*Description of the task*: Repeat the entire listing exactly as written.
* Begin *
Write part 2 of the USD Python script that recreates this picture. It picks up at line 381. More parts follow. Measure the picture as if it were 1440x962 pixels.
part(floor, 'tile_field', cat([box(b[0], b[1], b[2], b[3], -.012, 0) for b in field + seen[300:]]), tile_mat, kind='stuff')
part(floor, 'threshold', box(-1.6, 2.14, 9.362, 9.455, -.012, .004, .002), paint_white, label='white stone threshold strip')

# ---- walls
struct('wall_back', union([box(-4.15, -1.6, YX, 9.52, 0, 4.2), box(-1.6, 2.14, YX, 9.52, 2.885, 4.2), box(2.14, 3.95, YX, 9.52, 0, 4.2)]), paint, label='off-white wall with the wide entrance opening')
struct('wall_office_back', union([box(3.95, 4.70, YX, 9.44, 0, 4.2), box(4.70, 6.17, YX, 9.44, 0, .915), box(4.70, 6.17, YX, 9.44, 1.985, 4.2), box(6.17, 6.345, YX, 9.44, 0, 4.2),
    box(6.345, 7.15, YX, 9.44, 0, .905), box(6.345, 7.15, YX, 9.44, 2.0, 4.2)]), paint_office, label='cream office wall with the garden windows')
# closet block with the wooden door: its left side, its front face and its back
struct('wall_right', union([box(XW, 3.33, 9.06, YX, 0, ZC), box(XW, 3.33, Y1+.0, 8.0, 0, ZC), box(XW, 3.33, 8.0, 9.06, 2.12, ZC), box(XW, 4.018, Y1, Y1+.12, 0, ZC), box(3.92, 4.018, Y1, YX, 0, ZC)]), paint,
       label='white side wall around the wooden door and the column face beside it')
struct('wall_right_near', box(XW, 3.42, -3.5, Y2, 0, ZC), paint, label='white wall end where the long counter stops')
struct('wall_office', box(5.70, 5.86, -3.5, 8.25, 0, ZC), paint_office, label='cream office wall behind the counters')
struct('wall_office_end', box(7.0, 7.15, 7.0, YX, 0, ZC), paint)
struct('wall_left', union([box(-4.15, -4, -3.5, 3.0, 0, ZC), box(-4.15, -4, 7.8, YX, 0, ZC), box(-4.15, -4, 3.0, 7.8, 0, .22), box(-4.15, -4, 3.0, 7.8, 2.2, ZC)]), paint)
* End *
*Answer to this task*:
Write part 2 of the USD Python script that recreates this picture. It picks up at line 381. More parts follow. Measure the picture as if it were 1440x962 pixels.
part(floor, 'tile_field', cat([box(b[0], b[1], b[2], b[3], -.012, 0) for b in field + seen[300:]]), tile_mat, kind='stuff')
part(floor, 'threshold', box(-1.6, 2.14, 9.362, 9.455, -.012, .004, .002), paint_white, label='white stone threshold strip')

# ---- walls
struct('wall_back', union([box(-4.15, -1.6, YX, 9.52, 0, 4.2), box(-1.6, 2.14, YX, 9.52, 2.885, 4.2), box(2.14, 3.95, YX, 9.52, 0, 4.2)]), paint, label='off-white wall with the wide entrance opening')
struct('wall_office_back', union([box(3.95, 4.70, YX, 9.44, 0, 4.2), box(4.70, 6.17, YX, 9.44, 0, .915), box(4.70, 6.17, YX, 9.44, 1.985, 4.2), box(6.17, 6.345, YX, 9.44, 0, 4.2),
    box(6.345, 7.15, YX, 9.44, 0, .905), box(6.345, 7.15, YX, 9.44, 2.0, 4.2)]), paint_office, label='cream office wall with the garden windows')
# closet block with the wooden door: its left side, its front face and its back
struct('wall_right', union([box(XW, 3.33, 9.06, YX, 0, ZC), box(XW, 3.33, Y1+.0, 8.0, 0, ZC), box(XW, 3.33, 8.0, 9.06, 2.12, ZC), box(XW, 4.018, Y1, Y1+.12, 0, ZC), box(3.92, 4.018, Y1, YX, 0, ZC)]), paint,
       label='white side wall around the wooden door and the column face beside it')
struct('wall_right_near', box(XW, 3.42, -3.5, Y2, 0, ZC), paint, label='white wall end where the long counter stops')
struct('wall_office', box(5.70, 5.86, -3.5, 8.25, 0, ZC), paint_office, label='cream office wall behind the counters')
struct('wall_office_end', box(7.0, 7.15, 7.0, YX, 0, ZC), paint)
struct('wall_left', union([box(-4.15, -4, -3.5, 3.0, 0, ZC), box(-4.15, -4, 7.8, YX, 0, ZC), box(-4.15, -4, 3.0, 7.8, 0, .22), box(-4.15, -4, 3.0, 7.8, 2.2, ZC)]), paint)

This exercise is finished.